Está claro que el Apóstol Pablo, para confirmar la fe de los cristianos, no usa solamente la Palabra de Dios escrita, sino que recuerda también de una manera muy especial la Tradición o la predicación oral.

Para el Apóstol las formas de transmisión del Evangelio: Sagrada Escritura y Tradición, tienen la misma importancia. En realidad, una vez que se escribió el NT no se consideró acabada la Tradición Apostólica, como si estuviera completa la Revelación Divina. La Biblia no dice eso; en ninguna parte está escrito que el cristiano debe someterse ¡sólo a la Biblia! Esta es una idea que surgió entre los protestantes recién en los años 1550. En la Iglesia Católica hubo siempre una conciencia clara sobre la importancia de la Tradición Apostólica, sin quitar a la Biblia el valor que tiene.

¿Sólo la Biblia?

Es un error creer que basta la Biblia para nuestra salvación. Esto nunca lo ha dicho Jesús y tampoco está escrito en la Biblia. Jesús, reitero, nunca escribió un libro sagrado, ni repartió ninguna Biblia. Lo único que hizo Jesús fue fundar su Iglesia y entregarle su Evangelio para que fuera anunciado a todos los hombres hasta el fin del mundo.

Fue dentro de la Tradición de la Iglesia donde se escribió y fue aceptado el N.T., bajo su autoridad apostólica. Además la Iglesia vivió muchos años sin el N.T., el que se terminó de escribir en el año 97 después de Cristo. Y también es la Iglesia la que, en los años 393-397, estableció el Canon o lista de los libros que contienen el N.T.
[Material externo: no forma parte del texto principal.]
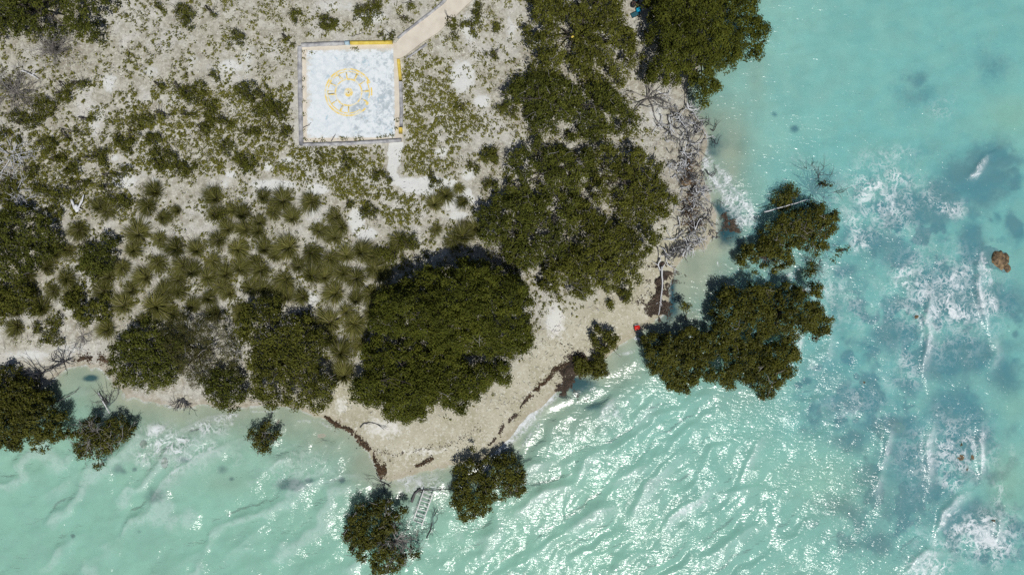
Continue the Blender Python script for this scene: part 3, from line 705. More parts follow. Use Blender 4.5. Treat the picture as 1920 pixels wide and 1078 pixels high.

Por tanto, si aceptamos solamente la Biblia, ¿cómo sabemos cuáles son los libros inspirados? La Biblia, en efecto, no contiene ninguna lista de ellos. Fue la Tradición de la Iglesia la que nos transmitió la lista de los libros inspirados. Supongamos que se perdiera la Biblia, en ese caso la Iglesia seguiría poseyendo toda la verdad acerca de Cristo, la cual hasta la fecha ha sido transmitida fielmente por la Tradición, tal como lo hizo antes de escribir el NT.
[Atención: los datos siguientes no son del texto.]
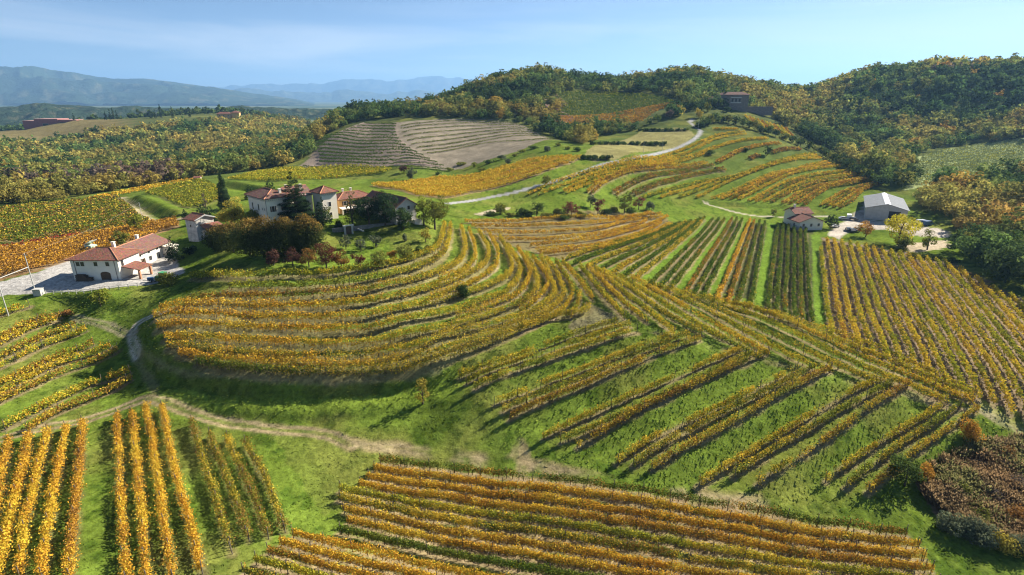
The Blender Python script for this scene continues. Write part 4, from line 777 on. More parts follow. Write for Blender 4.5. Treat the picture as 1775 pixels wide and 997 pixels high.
# far knoll on the left
for i, (px, py, D, H) in enumerate([(128,205,940,13),(183,203,945,14),(191,203,950,17),(197,203,950,20),(203,203,955,15),(262,206,930,17),(270,206,935,14),(280,206,930,22),(300,206,930,18),(330,205,940,16)]):
    a, b, c = ray(px, py); tree(None, 'cypress', H, 2.4, 'ever', 'distant cypress on the far knoll left of the hills', 'cypress', group='cypresses on the far knoll', xy=(a*D, b*D))
a, b, c = ray(1716, 115); tree(None, 'cypress', 15, 1.7, 'ever', 'pointed cypress on the skyline of the right hill', 'cypress', xy=(a*590, b*590))
for px, D, H in [(1648,598,13),(1664,600,11),(1682,600,13),(1620,605,10)]:
    a, b, c = ray(px, 118); tree(None, 'tall', H, 3, 'bare', 'thin see-through tree on the skyline of the right hill', group='thin trees on the skyline', dens=.35, xy=(a*D, b*D))
# ------------------------------------------------------------------ woods: the nearest trees one by one, the rest as a mass
def place(poly_px, spacing, mixf, zone):
    w = unproj(poly_px); lo, hi = w.min(0), w.max(0); out = []
    gx = np.arange(lo[0], hi[0], spacing); gy = np.arange(lo[1], hi[1], spacing); X, Y = np.meshgrid(gx, gy); X = X.ravel() + rng.uniform(-.45, .45, X.size)*spacing; Y = Y.ravel() + rng.uniform(-.45, .45, Y.size)*spacing
    m = inpoly(X, Y, w); D = np.hypot(X, Y); m &= (rng.random(len(X)) < np.clip(1.25 - D/2200, .25, 1)) & (np.abs(X) < Y*1.02 + 30); return [(x, y, zone) for x, y in zip(X[m], Y[m])]
WOOD = place([(-60,364),(0,357),(60,351),(150,340),(230,326),(330,309),(420,298),(500,287),(536,273),(546,247),(575,230),(640,209),(690,204),(700,200),(600,203),(520,207),(420,213),(330,216),(240,226),(100,246),(0,252),(-60,252)], 7.2, None, 'left')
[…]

Los evangélicos, al aceptar solamente la Biblia, están reduciendo considerablemente el conocimiento auténtico de la Revelación Divina. Guardemos esta ley de oro que nos dejó el apóstol Pablo: «Manténganse firmes guardando fielmente la Tradiciones que les enseñamos de palabra y por carta» (2 Tes. 2,15).

El Magisterio de la Iglesia

La Revelación Divina abarca la Sagrada Tradición y la Sagrada Escritura. Este depósito de la fe (cf. 1 Tim. 6, 20; 2 Tim. 1, 12-14) fue confiado por los Apóstoles al conjunto de la Iglesia. Ahora bien el oficio de interpretar correctamente la Palabra de Dios, oral o escrita, ha sido encomendado sólo al Magisterio vivo de la Iglesia. Ella lo ejercita en nombre de Jesucristo. Este Magisterio, según la Tradición Apostólica, lo forman los obispos en comunión con el sucesor de Pedro que es el obispo de Roma o el Papa.
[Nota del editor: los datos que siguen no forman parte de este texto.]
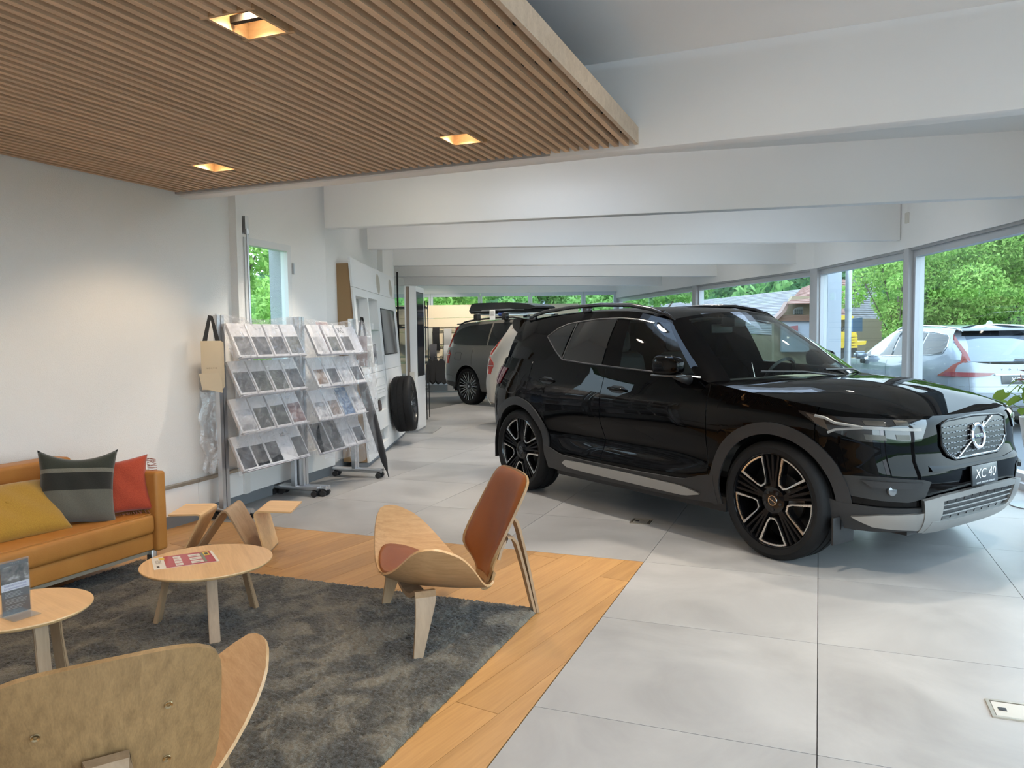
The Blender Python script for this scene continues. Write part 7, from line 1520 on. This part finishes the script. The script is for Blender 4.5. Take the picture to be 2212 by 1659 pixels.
LM = {'bright': leaf_mat('leaf_bright', (.16, .33, .06), (.42, .60, .17)), 'mid': leaf_mat('leaf_mid', (.11, .26, .06), (.32, .50, .17)), 'dark': leaf_mat('leaf_dark', (.05, .12, .055), (.15, .26, .12))}
def tree(x, y, h, w_, kind, label, seed, n=9000, size=.16, trunk=.22, low=.25, nb=22, group=None, cat='tree', bs=1.):
    t = empty('tree', (x, y, GZ), 0, label, cat, group); r_ = random.Random(seed); bl = []
    for i in range(nb):
        a = r_.uniform(0, 2 * PI); q = r_.uniform(0, 1) ** .6; z = h * (low + (1 - low) * r_.random()); k_ = math.sqrt(max(.08, 1 - ((z / h - (low + 1) / 2) / ((1 - low) / 2)) ** 2)); rr_ = w_ * .5 * k_ * q; s = w_ * bs * r_.uniform(.13, .23); bl.append((rr_ * math.cos(a), rr_ * math.sin(a), z, s, s, s * .75))
    bm = bmesh.new(); add_tube(bm, [Vector((0, 0, 0)), Vector((.05, 0, h * .3)), Vector((0, .05, h * .7))], [trunk, trunk * .75, trunk * .3], 9)
    for b_ in bl[:9]: add_tube(bm, [Vector((0, 0, h * low * .8)), Vector((b_[0] * .5, b_[1] * .5, (h * low + b_[2]) / 2)), Vector(b_[:3])], [trunk * .35, trunk * .2, .02], 6)
    bmobj('trunk', bm, M_BARK, t, True); leaves('crown', bl, n, size, LM[kind], t, seed); return t
tree(14.6, 22.8, 5.6, 7.0, 'bright', 'large bright green broadleaf tree rising behind the silver suv', 11, 120000, .058, .25, .17, 120, bs=.52)
tree(11.1, 22.4, 4.2, 2.8, 'bright', 'slimmer bright green tree with drooping twigs beside yellow machine', 12, 9000, .062, .07, .25, 26, bs=.8)
tree(19.5, 25.5, 5.6, 7., 'mid', 'broad green tree at right edge of the yard', 13, 60000, .06, .25, .12, 90, bs=.55)
tree(-5.6, 13.6, 4.8, 3.4, 'bright', 'bright tree seen through the small left window', 14, 22000, .075, .12, .1, 26)
for i, (x, y, h, w_, kd, lb) in enumerate(((-6.5, 25.5, 4.2, 4.6, 'bright', 'leafy tree outside the far window, behind the glass shelves'), (-2.2, 27., 3.3, 4.2, 'bright', 'leafy tree outside the far windows above the cream wall'), (.4, 30., 3.9, 4., 'mid', 'round tree outside the far windows above the roof box'), (4.4, 27.5, 4.2, 5., 'mid', 'leafy tree outside the corner of far windows'))): tree(x, y, h, w_, kd, lb, 30 + i, 14000, .10, .14, .2, 18)
# wooded hill: slope plus many conifer shaped trees
hl_ = []; 
def hill_z(x, y): return GZ + max(0, (y - 60)) * .22 + max(0, (y - 60)) * .05 * math.sin(x * .05)
NX, NY = 30, 16; hv = [[Vector((-90 + 200 * i / NX, 58 + 70 * j / NY, hill_z(-90 + 200 * i / NX, 58 + 70 * j / NY) - .05)) for j in range(NY + 1)] for i in range(NX + 1)]
bm = bmesh.new(); add_grid(bm, hv, True); S(bmobj('hill', bm, M_GRASS, None, True))
r_ = random.Random(21); hc = []
fw_ = empty('wooded_hillside', (0, 58, GZ), 0, 'dense wooded hillside of dark green trees beyond the roofs', 'forest')
for i in range(520):
    y = 62 + 60 * r_.random(); x = (-.28 + .95 * r_.random()) * y * 1.1; z = hill_z(x, y); h = r_.uniform(3.2, 6.2); w_ = r_.uniform(1.0, 2.0); hc.append((x, y - 58, z - GZ + h * .5, w_, w_, h * .55))
leaves('canopy', hc[:330], 36000, .50, LM['dark'], fw_, 77); leaves('canopy', hc[330:], 20000, .50, leaf_mat('leaf_forest', (.11, .24, .08), (.26, .42, .16)), fw_, 78)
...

El Magisterio no está por encima de la Revelación Divina, sino que está a su servicio, para enseñar puramente lo transmitido. Por mandato divino y con la asistencia del Espíritu Santo, el Magisterio de la Iglesia lo escucha devotamente, lo guarda celosamente y lo explica fielmente.

Los fieles, recordando la Palabra de Cristo a sus apóstoles: «El que a ustedes escucha, a mí me escucha» (Lc.10, 16), reciben con docilidad las enseñanzas y directrices que sus pastores les dan de diferentes formas. El Magisterio de la Iglesia es un guía seguro en la lectura e interpretación de la Sagrada Escritura, «ya que nadie puede interpretar por sí mismo la Escritura» (2 Ped. 1, 20).

El Magisterio de la Iglesia orienta también el crecimiento en la comprensión de la fe. Gracias a la asistencia del Espíritu Santo, la comprensión de la fe puede crecer en la vida de la Iglesia cuando los fieles meditan la fe cristiana y comprenden internamente los misterios de la Iglesia. Es decir, el creyente vive la palabra de Dios en las circunstancias concretas de la historia y hace cada vez más explícito lo que estaba implícito en la Palabra de Dios.

En este sentido la Tradición divino-apostólica va creciendo, como sucede con cualquier organismo vivo.